-- BEGIN --

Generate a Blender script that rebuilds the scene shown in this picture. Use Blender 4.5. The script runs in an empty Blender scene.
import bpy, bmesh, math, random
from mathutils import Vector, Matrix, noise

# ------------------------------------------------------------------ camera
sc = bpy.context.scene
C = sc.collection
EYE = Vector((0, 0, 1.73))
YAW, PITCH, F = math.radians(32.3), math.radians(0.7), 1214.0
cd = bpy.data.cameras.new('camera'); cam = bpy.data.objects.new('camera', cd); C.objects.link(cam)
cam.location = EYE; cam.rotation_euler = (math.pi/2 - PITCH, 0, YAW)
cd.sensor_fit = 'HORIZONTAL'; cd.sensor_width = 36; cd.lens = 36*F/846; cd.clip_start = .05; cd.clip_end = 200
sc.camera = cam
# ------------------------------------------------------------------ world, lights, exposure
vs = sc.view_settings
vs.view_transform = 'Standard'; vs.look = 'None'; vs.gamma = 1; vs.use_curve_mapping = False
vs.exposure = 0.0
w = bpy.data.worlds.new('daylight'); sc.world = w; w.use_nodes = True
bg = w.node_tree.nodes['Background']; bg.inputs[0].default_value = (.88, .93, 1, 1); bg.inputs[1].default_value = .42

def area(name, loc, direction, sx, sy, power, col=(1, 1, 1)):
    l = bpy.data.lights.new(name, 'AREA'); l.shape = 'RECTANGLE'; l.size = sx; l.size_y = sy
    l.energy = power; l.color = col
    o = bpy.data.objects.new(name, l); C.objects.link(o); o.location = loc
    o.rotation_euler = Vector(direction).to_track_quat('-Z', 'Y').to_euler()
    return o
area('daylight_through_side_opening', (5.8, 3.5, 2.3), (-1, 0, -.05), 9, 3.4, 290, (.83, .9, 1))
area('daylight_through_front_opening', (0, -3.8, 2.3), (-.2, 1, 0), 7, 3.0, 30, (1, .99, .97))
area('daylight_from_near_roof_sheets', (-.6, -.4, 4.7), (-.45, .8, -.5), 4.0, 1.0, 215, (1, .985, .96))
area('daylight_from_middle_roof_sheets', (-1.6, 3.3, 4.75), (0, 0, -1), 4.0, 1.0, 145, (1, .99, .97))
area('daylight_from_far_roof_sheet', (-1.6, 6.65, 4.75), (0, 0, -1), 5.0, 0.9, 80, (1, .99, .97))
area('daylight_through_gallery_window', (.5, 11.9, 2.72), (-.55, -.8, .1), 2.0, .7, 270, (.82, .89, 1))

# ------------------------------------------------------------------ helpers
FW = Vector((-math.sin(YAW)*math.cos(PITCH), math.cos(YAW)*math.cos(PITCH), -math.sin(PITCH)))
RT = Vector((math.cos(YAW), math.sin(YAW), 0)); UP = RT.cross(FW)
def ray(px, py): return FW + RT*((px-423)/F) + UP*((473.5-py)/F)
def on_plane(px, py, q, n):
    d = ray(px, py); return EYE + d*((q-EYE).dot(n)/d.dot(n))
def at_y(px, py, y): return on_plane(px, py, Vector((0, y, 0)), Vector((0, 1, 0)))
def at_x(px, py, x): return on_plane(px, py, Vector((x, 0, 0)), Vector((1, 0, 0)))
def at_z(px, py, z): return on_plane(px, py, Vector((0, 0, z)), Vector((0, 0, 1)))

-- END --

**TASK GOAL**
Print, please, the lines above from the very first through the one that holds "from mathutils import Vector, Matrix, noise", both included, word for word and with nothing else.

**RESPONSE TO THIS TASK**
Generate a Blender script that rebuilds the scene shown in this picture. Use Blender 4.5. The script runs in an empty Blender scene.
import bpy, bmesh, math, random
from mathutils import Vector, Matrix, noise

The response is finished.